The most recent example came in Bessemer, Alabama, as some 6,000 workers in Amazon’s BHM1 Fulfillment Center there resoundingly rejected the organizing effort by the New York
City-based Retail, Wholesale and Department Store Union (RWDSU) – with 1,798 votes against the union and 738 in favor of it.
Amazon officials said the post-election numbers reflected that “less than 16 percent of the employees at BHM1 voted to join the RWDSU union.”
In a statement, the internet giant said of the union election: “It’s easy to predict the union will say that Amazon won this election because we intimidated employees, but that’s not true. Our employees heard far more anti-Amazon messages from the union, policymakers, and media outlets than they heard from us. And Amazon didn’t win—our employees made the choice to vote against joining a union.”
Stuart Appelbaum, president of the RWDSU, accused Amazon of “lies, deceptions and illegal activities” in the union vote fight. The union said is would formally object to the election at the National Labor Relations Board.
The Amazon union battle saw President Joe Biden weigh in by video in support of “workers in Alabama.” Former Labor Secretary Robert Reich, a Democratic congressional delegation, and actor Danny Glover joined in support of the effort to unionize the Bessemer warehouse.
Glover has been active in union organizing efforts across the country and particularly in the rural South. Mississippians have seen Glover often in union vote efforts in their state. During the 2020 presidential election, Glover was a surrogate for self-described Democratic Socialist and independent Vermont U.S. Sen. Bernie Sanders during a Mississippi campaign event.
Sanders supporters at that event got a reprise of a March 2017 joint visit by Sanders and Glover to Mississippi designed to promote unionization of one of Mississippi’s two automobile manufacturing plants – this time without Sanders.
Called the “March on Mississippi” in 2017, the United Auto Workers, Sanders, Glover, the NAACP, and fellow political travelers appeared in Canton to continue to peddle the narrative that “workers’ rights equal civil rights.”
With our state’s undeniable history of civil rights atrocities in our past, Mississippi makes an almost cinematic background for presenting the narrative that both Mississippians and the wider world should equate civil rights with organized labor’s quest for a union vote at the Nissan plant in Canton.
As noted, the struggle for “civil rights” sounds far more noble and desirable than what is actually happening in Bessemer and across the landscape of manufacturing plants in the South. The same dynamics frame the Amazon union fight in Alabama.
The right-to-work states in the South like Alabama and Mississippi are the prime targets. The bottom line is that unions are in decline and are actively seeking to infiltrate Southern manufacturing and warehouse operations to survive.

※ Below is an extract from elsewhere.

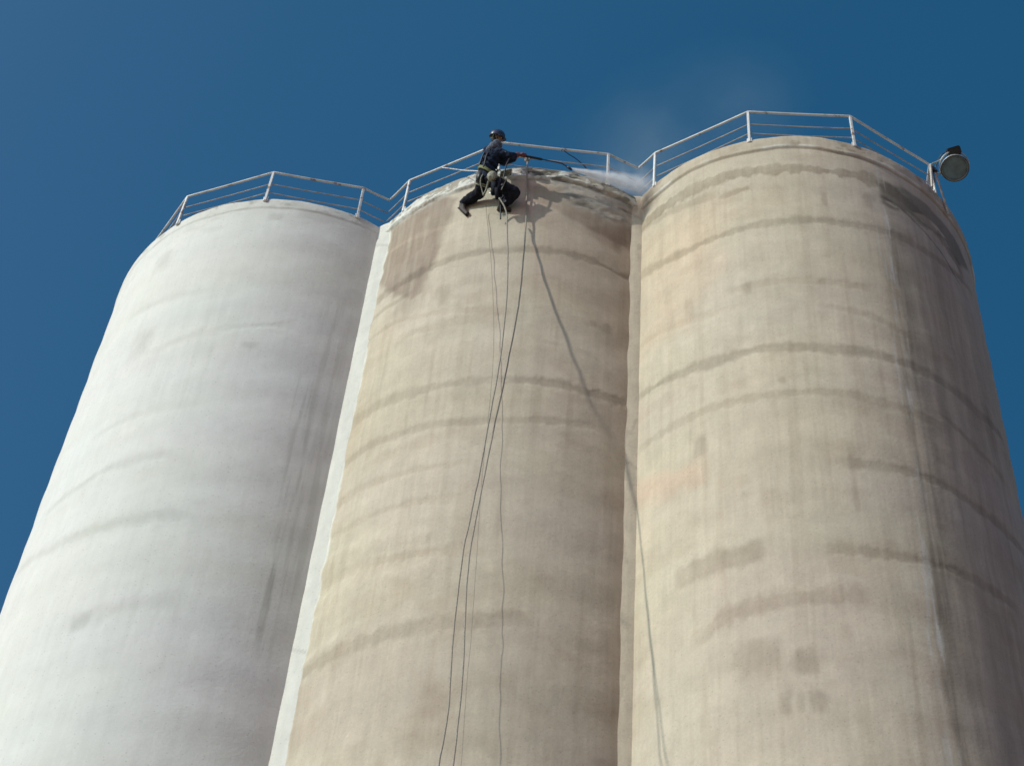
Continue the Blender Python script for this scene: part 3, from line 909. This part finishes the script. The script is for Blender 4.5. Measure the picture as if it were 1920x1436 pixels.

In defending RWDSU allegations, Amazon officials – who offer a starting wage of $15.30 per hour – said: “There are 40 million Americans who make less than the starting wage at Amazon, and many more who don’t get health care through their employers, and we think that should be fixed. We welcome the opportunity to sit down and share ideas with any policymaker who wants to pass laws ensuring that all workers in the U.S. are guaranteed at least $15 an hour, health care from day one, and other strong benefits. Our employees have seen tremendous benefit from what we offer, and we think every American family deserves the same.”
Labor unions are components in negotiations between workers and employers. But union membership neither guarantees nor generates social justice or the advance of civil rights.